§ Dataset excerpts
※

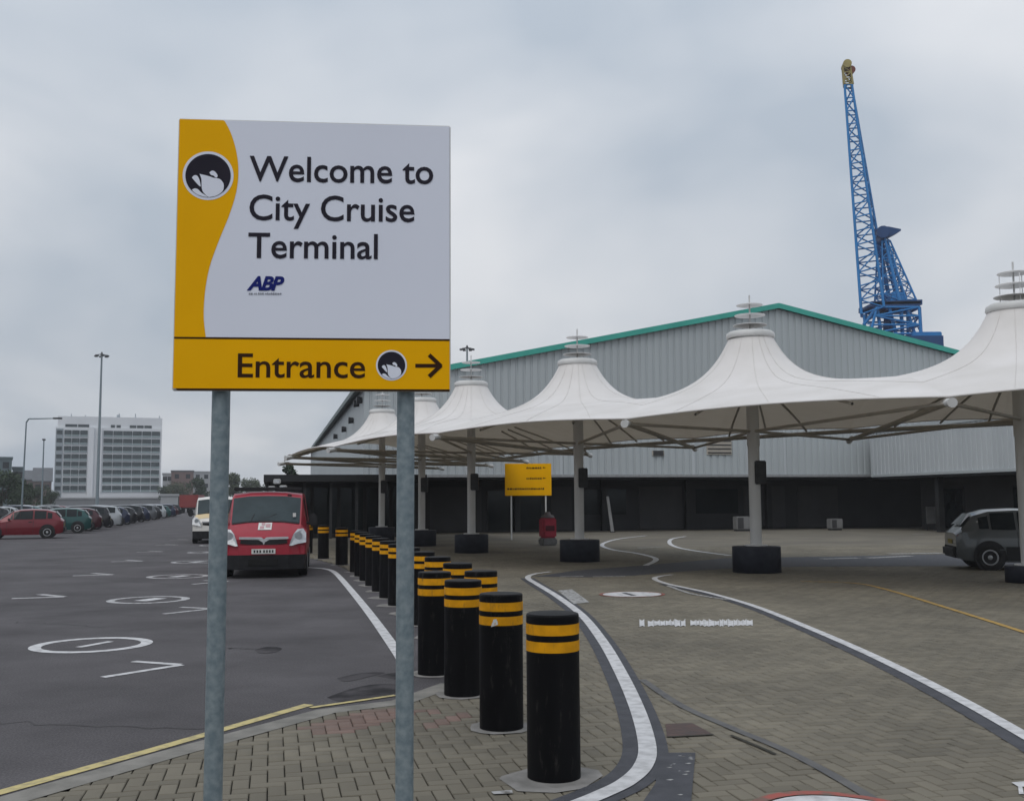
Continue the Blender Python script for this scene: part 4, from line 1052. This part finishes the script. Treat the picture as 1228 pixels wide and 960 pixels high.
# ---- panel vans (front at x=0)
def make_van(name, paint, low):
    root = empty(name)
    secs = [(0.00, [(.70, .30), (.80, .50), (.78, .78), (.66, .86), (.33, .89), (0, .90)]),
            (0.16, [(.86, .24), (.93, .52), (.91, .86), (.76, 1.00), (.38, 1.05), (0, 1.06)]),
            (0.62, [(.90, .22), (.95, .55), (.94, 1.03), (.80, 1.19), (.40, 1.24), (0, 1.25)]),
            (1.30, [(.90, .22), (.95, .55), (.94, 1.10), (.81, 1.80), (.42, 1.85), (0, 1.86)]),
            (1.62, [(.90, .22), (.95, .55), (.94, 1.12), (.80, 1.90), (.42, 1.95), (0, 1.96)]),
            (3.0, [(.90, .22), (.95, .55), (.94, 1.12), (.81, 1.91), (.42, 1.955), (0, 1.965)]),
            (4.7, [(.90, .22), (.95, .55), (.94, 1.12), (.81, 1.89), (.42, 1.94), (0, 1.95)]),
            (4.8, [(.88, .25), (.93, .55), (.92, 1.10), (.80, 1.86), (.42, 1.90), (0, 1.91)])]
    body = loft(secs).build('body', paint, root); body.data.set_sharp_from_angle(angle=R(26))
    def front(i, j, f0, f1, k0, lift, m, name, par=root, sx=1.0, w=None):
        (xa, pa), (xb, pb) = secs[i], secs[j]; vs = []
        for f in (f0, f1):
            x = xa+(xb-xa)*f
            rw_ = [(pa[k][0]+(pb[k][0]-pa[k][0])*f, pa[k][1]+(pb[k][1]-pa[k][1])*f) for k in range(k0, 6)]
            if w: rw_[0] = (rw_[0][0]*w, rw_[0][1]+.006)
            vs += [(x-lift, -y, z+lift*.6) for y, z in rw_] + [(x-lift, y, z+lift*.6) for y, z in rw_[::-1][1:]]
        n = len(vs)//2
        return MB().add(vs, [(q, q+1, n+q+1, n+q) for q in range(n-1)], True).build(name, m, par)
    wsn = front(2, 3, 0.03, 0.97, 3, 0.012, glass_mat('windscreen_glass', (0.035, 0.05, 0.055), 0.05), 'windscreen', w=0.96)
    front(1, 2, 0.95, 1.06, 3, 0.016, M_plastic, 'cowl_strip', w=0.95)
    for s in (-1, 1):
        # wipers
        MB().tube((0.60, s*0.05+0.3, 1.235), (0.80, s*0.25+0.02, 1.42), 0.012, n=5).build('wiper', M_plastic, wsn)
        for i0, i1, ins in ((3, 4, (.1, .05, .06, .12)), (4, 5, (.03, .62, .06, .1))):
            MB().poly(quad_on(secs, i0, i1, 2, s, ins)).build('side_window', M_glass, root)
        # headlamp: upright almond shape wrapping the corner
        lam = [(.93, .80), (.925, 1.00), (.86, 1.09), (.74, 1.08), (.655, .98), (.60, .85), (.565, .74), (.62, .735), (.74, .77)]
        def fx(y, z): return 0.02 + max(0, (z-.86))*0.62 + max(0, (abs(y)-.6))*0.36
        pts = [Vector((fx(y, z)-0.135, s*y, z)) for y, z in [(.76+(y-.76)*1.02, .92+(z-.92)*1.06) for y, z in lam]]
        hl = MB().prism(pts, (0.18, 0, 0)).build('headlight', M_lamp, root)
        yy = s*0.76
        MB().tube((fx(.76, .95)-0.145, yy, .945), (fx(.76, .95)-0.10, yy, .945), 0.085, n=16).build('headlight_reflector', mat('reflector', (.30, .32, .34)), hl)
        MB().box((1.02, min(s*.97, s*1.17), 1.12), (1.14, max(s*.97, s*1.17), 1.42), 0.04).build('wing_mirror', M_plastic, root)
        MB().tube((1.08, s*.9, 1.2), (1.08, s*1.0, 1.22), 0.03, n=6).build('mirror_arm', M_plastic, root)
    wheels(root, (0.92, 3.95), 0.935, 0.32, 0.22)
    # bumper with black lower half
    bm_ = MB()
    prof = [(-.93, .20, .20), (-.90, .06, .20), (-.55, -.06, .20), (0, -.09, .20), (.55, -.06, .20), (.90, .06, .20), (.93, .20, .20)]
    def bump(z0, z1, o0, o1, m, name):
        vs = [(x-o0, y, z0) for y, x, _ in prof] + [(x-o1, y, z1) for y, x, _ in prof] + [(x+.25, y*.98, z1) for y, x, _ in prof] + [(x+.25, y*.98, z0) for y, x, _ in prof]
        n = len(prof); fs = []
        for r in range(4):
            for k in range(n-1): fs.append((r*n+k, r*n+k+1, ((r+1) % 4)*n+k+1, ((r+1) % 4)*n+k))
        return MB().add(vs, fs, False).build(name, m, root)
    bump(.20, .52, -0.02, 0.03, low, 'bumper')
    bump(.525, .74, 0.02, 0.0, paint, 'bumper_upper')
    gr = MB().prism([(-.03, -.52, .78), (-.03, -.10, .72), (-.03, .10, .72), (-.03, .52, .78), (-.03, .50, .86), (-.03, -.50, .86)], (0.12, 0, 0)).build('grille', M_plastic, root)
    vs = [(-.048, -.54, .875), (-.048, -.12, .86), (-.05, 0, .79), (-.048, .12, .86), (-.048, .54, .875), (-.048, .54, .925), (-.048, .06, .915), (-.05, 0, .875), (-.048, -.06, .915), (-.048, -.54, .925)]
    MB().prism(vs[::-1], (0.03, 0, 0)).build('chrome_bar', M_chrome, gr)
    MB().prism([(-.052, -.035, .82), (-.052, 0, .745), (-.052, .035, .82), (-.052, 0, .86)], (0.03, 0, 0)).build('badge', M_chrome, gr)
    pt = MB().box((-.135, -.26, .55), (-.115, .26, .66)).build('number_plate', M_plate, root)
    rp_ = random.Random(2)
    for k in range(7):
        y0 = -.22 + k*.063 + (.02 if k > 3 else 0)
        MB().box((-.139, y0, .575), (-.1355, y0+.035, .635)).build('plate_character', M_plastic, pt)
    MB().box((-.10, -.33, .28), (-.055, .33, .44), 0.01).build('air_intake', mat('intake', (.006, .006, .006)), root)
    return root, secs, front
red = mat('van_red', (0.30, 0.012, 0.028), (0.27, 0.011, 0.025), 3, 0.4, coat=0.25)
rv, secs, front = make_van('delivery_van', red, M_plastic)
vp = G(314.5, 693.5); rv.location = (vp.x, vp.y + 0.1, 0)
vd = Vector((-0.18, 1.0, 0)).normalized(); rv.rotation_euler = (0, 0, math.atan2(vd.y, vd.x))
tag(rv, 'red panel van facing the camera behind the left sign post', 'van', 'vehicles on the forecourt')
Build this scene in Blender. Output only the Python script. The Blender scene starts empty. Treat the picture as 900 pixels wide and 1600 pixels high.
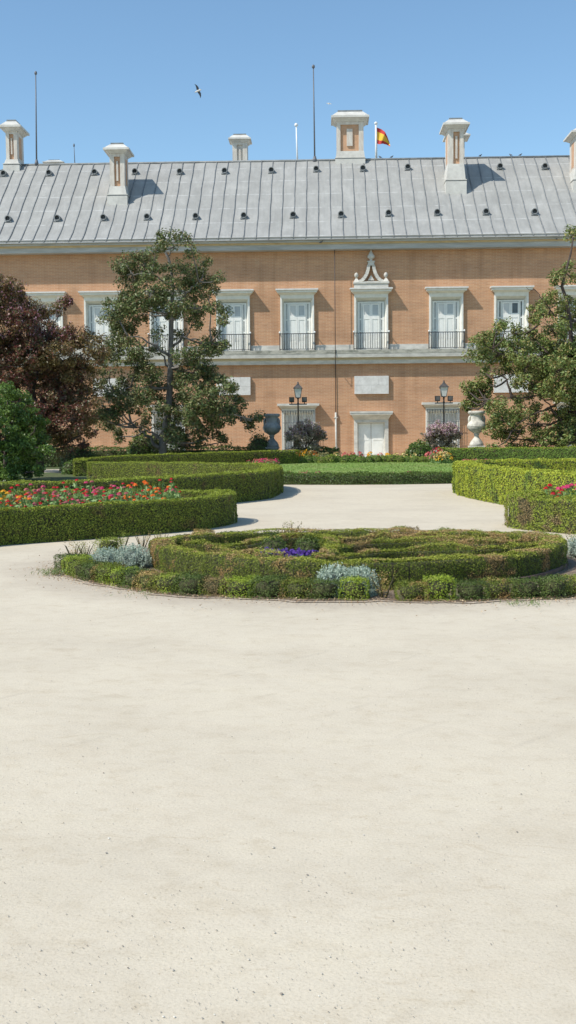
import bpy, bmesh, math, random
import numpy as np
from mathutils import Vector
random.seed(7); RNG = np.random.default_rng(11)
sc = bpy.context.scene
COL = sc.collection
PI = math.pi
# ------------------------------------------------------------------ camera geometry
CAMZ = 1.55; FPX = 1800.0
YAW = math.radians(1.75); PIT = math.atan(127/1800.0); ROLL = math.radians(.5)
fh = Vector((-math.sin(YAW), math.cos(YAW), 0)); rt = Vector((math.cos(YAW), math.sin(YAW), 0)); up = Vector((0, 0, 1))
FW = fh*math.cos(PIT) - up*math.sin(PIT); UU = fh*math.sin(PIT) + up*math.cos(PIT)
RR = rt*math.cos(ROLL) - UU*math.sin(ROLL); UP = UU*math.cos(ROLL) + rt*math.sin(ROLL)
CP = Vector((0, 0, CAMZ))
def ray(px, py): return FW + RR*((px-450)/FPX) + UP*((800-py)/FPX)
def at(px, py, Y):
    r = ray(px, py); return CP + r*(Y/r.y)
def gd(px, py, z=0.0):
    r = ray(px, py); return CP + r*((z-CAMZ)/r.z)
# ------------------------------------------------------------------ node materials
def newmat(name):
    m = bpy.data.materials.new(name); m.use_nodes = True
    nt = m.node_tree; nt.nodes.clear()
    out = nt.nodes.new('ShaderNodeOutputMaterial')
    return m, nt, out
def N(nt, t, **k):
    n = nt.nodes.new(t)
    for a, b in k.items():
        if a in n.inputs.keys() if isinstance(a, str) else False: n.inputs[a].default_value = b
        else: setattr(n, a, b)
    return n
def noise(nt, vec, scale, detail=4, rough=.55):
    n = nt.nodes.new('ShaderNodeTexNoise'); n.inputs['Scale'].default_value = scale
    n.inputs['Detail'].default_value = detail; n.inputs['Roughness'].default_value = rough
    nt.links.new(vec, n.inputs['Vector']); return n.outputs['Fac']
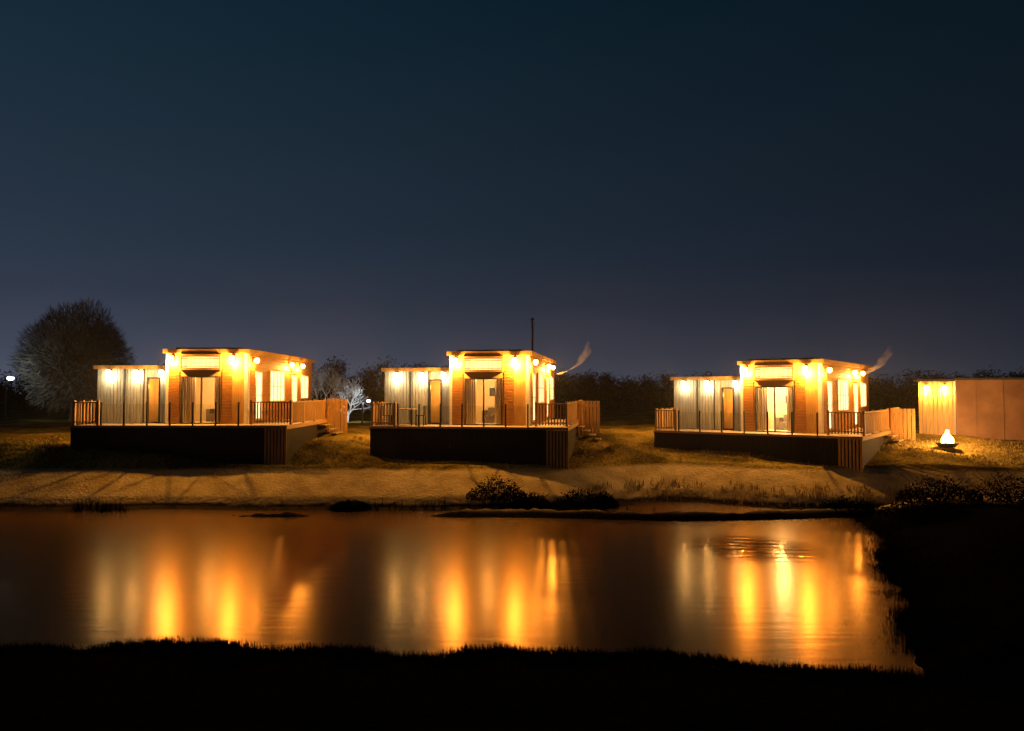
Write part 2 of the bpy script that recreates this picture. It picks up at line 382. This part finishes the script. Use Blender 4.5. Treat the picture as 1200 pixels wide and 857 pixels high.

※

§ Your instructions
Find the lines that include the string "Treat", then copy each of them.

§ Result of the exercise
Continue the Blender Python script for this scene: part 4, from line 1052. This part finishes the script. Treat the picture as 1228 pixels wide and 960 pixels high.
Build this scene in Blender. Output only the Python script. The Blender scene starts empty. Treat the picture as 900 pixels wide and 1600 pixels high.
Write part 2 of the bpy script that recreates this picture. It picks up at line 382. This part finishes the script. Use Blender 4.5. Treat the picture as 1200 pixels wide and 857 pixels high.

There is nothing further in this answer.